Having found that mandatory withdrawal of the reference was required as to all of these issues, the Court, in its bottom-line *140Order, withdrew the reference as to the entire action. See 28 U.S.C. § 157(d) (allowing for withdrawal of cases “in whole or in part”).3

Last, the Court notes one other factor that was appropriately considered in the decision to withdraw the reference, namely, the broad issues of federalism and comity raised by the Trustee’s attempt to void the culmination of a long-running, highly public suit by a state law enforcement agency. Novel issues of that nature, it may be suggested, should first be heard and decided by an Article III court. Thus, the Court would have been well within its rights to withdraw the reference sua sponte had the defendants not so moved. See 28 U.S.C. § 157(d).

. By Opinion and Order dated April 15, 2013, the Court dismissed the action in its entirety. See Opinion and Order, No. 12 Civ. 6733, ECF No. 53 (S.D.N.Y. Apr. 15, 2013). Although that dismissal has now been appealed, it is appropriate for the Court to elucidate its reasons for the earlier withdrawal Order. See United States v.
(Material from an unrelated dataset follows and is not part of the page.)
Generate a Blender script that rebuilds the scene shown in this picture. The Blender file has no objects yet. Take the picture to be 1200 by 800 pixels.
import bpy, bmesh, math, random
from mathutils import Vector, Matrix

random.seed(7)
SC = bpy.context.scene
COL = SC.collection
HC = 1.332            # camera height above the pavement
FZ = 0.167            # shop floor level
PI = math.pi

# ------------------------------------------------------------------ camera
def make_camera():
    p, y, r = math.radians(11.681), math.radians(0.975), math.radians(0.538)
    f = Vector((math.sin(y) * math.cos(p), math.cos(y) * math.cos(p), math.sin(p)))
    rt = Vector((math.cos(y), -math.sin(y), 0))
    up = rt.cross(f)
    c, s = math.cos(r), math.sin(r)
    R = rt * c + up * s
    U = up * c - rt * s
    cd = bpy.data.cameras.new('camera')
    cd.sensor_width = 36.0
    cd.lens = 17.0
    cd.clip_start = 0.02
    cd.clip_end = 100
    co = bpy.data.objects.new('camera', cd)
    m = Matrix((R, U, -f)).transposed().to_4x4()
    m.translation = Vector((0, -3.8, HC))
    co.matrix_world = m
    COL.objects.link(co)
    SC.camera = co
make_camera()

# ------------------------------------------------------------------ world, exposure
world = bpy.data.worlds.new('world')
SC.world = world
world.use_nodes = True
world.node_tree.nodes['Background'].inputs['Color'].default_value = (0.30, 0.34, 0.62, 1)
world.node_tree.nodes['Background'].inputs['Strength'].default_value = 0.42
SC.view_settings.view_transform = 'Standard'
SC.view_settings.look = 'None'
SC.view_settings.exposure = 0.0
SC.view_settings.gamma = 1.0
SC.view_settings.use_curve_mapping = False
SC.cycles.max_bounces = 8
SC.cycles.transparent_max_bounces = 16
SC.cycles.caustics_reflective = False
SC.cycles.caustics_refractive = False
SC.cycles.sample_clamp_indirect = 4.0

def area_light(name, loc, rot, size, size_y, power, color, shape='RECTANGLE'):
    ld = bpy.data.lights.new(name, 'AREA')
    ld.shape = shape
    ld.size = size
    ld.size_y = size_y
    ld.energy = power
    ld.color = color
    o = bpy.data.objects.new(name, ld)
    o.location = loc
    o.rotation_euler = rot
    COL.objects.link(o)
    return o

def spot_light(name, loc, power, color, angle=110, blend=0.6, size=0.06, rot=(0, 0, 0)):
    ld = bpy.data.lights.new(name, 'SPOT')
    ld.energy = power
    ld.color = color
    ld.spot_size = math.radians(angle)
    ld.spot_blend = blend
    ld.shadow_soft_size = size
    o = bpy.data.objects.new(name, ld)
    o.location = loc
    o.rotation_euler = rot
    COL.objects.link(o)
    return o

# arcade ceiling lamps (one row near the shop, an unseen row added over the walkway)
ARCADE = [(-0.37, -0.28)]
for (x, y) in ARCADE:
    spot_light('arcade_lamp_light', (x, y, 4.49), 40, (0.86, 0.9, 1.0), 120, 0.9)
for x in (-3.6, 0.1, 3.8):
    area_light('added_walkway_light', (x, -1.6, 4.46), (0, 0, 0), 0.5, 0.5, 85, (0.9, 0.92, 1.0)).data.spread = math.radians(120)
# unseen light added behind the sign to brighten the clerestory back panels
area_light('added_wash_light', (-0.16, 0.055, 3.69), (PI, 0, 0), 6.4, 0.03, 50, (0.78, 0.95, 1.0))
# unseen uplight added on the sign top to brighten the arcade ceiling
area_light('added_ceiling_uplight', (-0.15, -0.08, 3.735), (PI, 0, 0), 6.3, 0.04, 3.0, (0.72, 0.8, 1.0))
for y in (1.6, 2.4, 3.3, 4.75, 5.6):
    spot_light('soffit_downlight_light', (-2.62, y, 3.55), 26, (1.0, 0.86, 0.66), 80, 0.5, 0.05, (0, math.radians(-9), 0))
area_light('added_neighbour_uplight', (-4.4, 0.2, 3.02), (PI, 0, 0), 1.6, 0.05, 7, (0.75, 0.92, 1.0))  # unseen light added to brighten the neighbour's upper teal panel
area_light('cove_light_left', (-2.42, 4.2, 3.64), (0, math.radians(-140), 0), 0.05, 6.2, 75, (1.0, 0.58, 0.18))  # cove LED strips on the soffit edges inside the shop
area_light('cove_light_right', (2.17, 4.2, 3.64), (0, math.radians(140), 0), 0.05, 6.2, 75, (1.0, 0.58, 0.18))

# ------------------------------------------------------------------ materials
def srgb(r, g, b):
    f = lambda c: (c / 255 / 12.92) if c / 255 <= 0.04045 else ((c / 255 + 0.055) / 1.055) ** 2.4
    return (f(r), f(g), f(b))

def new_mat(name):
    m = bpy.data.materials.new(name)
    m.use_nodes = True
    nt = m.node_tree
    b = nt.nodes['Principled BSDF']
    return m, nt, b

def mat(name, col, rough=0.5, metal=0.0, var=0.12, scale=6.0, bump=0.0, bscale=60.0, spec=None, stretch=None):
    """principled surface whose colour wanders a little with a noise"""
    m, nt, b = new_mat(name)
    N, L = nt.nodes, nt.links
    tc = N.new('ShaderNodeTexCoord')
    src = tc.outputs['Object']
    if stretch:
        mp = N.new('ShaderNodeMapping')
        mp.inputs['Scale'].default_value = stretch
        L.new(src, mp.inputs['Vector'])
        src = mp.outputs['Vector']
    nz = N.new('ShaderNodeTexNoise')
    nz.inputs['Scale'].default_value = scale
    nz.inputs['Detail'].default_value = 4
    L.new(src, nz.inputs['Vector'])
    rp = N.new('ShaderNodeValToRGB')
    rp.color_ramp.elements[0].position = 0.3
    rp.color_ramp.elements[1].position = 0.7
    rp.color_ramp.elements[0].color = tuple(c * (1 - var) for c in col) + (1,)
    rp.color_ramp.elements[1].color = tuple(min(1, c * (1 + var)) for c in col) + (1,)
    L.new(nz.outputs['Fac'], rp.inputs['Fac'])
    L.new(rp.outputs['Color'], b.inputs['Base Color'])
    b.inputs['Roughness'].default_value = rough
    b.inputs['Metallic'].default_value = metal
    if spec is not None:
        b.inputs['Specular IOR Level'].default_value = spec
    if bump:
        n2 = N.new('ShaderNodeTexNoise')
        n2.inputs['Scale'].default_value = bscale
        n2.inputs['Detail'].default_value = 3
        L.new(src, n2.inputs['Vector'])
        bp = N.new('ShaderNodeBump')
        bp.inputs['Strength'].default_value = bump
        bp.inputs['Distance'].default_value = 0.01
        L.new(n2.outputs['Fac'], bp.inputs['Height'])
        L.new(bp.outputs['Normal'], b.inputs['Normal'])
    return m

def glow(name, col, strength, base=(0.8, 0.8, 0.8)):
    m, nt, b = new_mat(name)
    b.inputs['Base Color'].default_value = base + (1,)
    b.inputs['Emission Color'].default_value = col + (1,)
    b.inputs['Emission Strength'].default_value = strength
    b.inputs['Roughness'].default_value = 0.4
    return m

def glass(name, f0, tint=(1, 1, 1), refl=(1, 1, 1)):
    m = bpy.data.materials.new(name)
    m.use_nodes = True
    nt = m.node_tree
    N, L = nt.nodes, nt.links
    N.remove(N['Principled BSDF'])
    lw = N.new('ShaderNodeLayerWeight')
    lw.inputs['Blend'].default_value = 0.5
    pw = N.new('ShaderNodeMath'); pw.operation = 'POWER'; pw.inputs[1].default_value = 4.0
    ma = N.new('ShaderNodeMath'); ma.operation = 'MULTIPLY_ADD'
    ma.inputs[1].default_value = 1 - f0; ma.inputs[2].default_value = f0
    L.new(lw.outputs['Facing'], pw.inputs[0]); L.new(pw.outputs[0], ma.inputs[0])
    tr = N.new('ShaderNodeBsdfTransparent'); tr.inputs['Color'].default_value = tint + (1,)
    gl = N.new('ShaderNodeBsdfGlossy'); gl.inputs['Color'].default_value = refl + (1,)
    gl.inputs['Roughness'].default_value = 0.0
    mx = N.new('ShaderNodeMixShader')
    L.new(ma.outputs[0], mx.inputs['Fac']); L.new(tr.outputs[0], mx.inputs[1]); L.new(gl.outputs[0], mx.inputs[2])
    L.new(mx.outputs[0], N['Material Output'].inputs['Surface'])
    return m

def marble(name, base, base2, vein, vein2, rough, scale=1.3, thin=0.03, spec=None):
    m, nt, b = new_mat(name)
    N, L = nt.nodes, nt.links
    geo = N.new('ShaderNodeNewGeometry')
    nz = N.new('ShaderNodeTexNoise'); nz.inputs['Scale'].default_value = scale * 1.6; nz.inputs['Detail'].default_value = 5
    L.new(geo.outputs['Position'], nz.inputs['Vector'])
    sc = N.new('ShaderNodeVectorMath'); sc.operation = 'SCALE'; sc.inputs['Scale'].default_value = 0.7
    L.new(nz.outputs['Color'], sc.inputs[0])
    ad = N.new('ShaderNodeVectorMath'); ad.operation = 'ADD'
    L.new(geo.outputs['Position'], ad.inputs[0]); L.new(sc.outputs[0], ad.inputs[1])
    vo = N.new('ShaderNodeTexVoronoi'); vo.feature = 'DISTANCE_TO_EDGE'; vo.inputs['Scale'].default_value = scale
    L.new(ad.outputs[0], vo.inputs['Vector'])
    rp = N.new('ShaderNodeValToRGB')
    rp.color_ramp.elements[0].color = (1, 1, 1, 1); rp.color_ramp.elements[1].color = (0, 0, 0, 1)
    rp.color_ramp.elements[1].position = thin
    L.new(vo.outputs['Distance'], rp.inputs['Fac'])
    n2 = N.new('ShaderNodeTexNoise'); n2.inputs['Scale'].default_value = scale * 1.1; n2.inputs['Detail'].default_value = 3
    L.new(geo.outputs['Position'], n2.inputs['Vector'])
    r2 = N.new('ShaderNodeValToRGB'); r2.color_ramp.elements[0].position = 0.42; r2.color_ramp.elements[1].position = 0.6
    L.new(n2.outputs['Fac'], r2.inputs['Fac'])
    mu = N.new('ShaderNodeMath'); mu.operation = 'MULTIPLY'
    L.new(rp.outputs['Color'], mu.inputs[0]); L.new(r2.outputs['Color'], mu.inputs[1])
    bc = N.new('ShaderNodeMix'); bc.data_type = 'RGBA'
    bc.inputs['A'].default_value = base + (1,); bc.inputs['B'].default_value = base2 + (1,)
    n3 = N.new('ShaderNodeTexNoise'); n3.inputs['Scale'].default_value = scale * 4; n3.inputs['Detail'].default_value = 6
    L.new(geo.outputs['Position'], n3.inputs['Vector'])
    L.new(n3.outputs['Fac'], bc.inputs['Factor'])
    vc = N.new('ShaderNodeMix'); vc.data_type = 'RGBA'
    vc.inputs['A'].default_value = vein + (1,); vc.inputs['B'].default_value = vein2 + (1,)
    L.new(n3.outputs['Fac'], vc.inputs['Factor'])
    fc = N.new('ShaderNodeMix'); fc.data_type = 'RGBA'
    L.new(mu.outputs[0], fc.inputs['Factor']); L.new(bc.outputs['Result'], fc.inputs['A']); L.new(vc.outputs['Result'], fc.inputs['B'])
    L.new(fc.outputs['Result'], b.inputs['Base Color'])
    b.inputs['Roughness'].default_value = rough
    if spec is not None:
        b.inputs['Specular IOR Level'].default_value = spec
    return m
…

Nichols, 56 F.3d 403, 411 (2d Cir.1995).

. While this issue had occasionally been addressed previously, see, e.g., In re Dow Corning Corp., 280 F.3d 648, 657 (6th Cir.2002) (holding that Grupo Mexicano does not apply to injunctions issued under Section 105), the law was far from settled, and it is well established that withdrawal need not involve "an issue of first impression." In re McCrory Corp., 160 B.R. 502, 505 (S.D.N.Y.1993).

. Although it is unnecessary to elaborate further, it should be noted that the Court was also persuaded by the defendants' arguments that, even if mandatory withdrawal was not required, permissive withdrawal of the entire action under 28 U.S.C. § 157(d) was warranted in light of efficiency and other related factors generated thereby.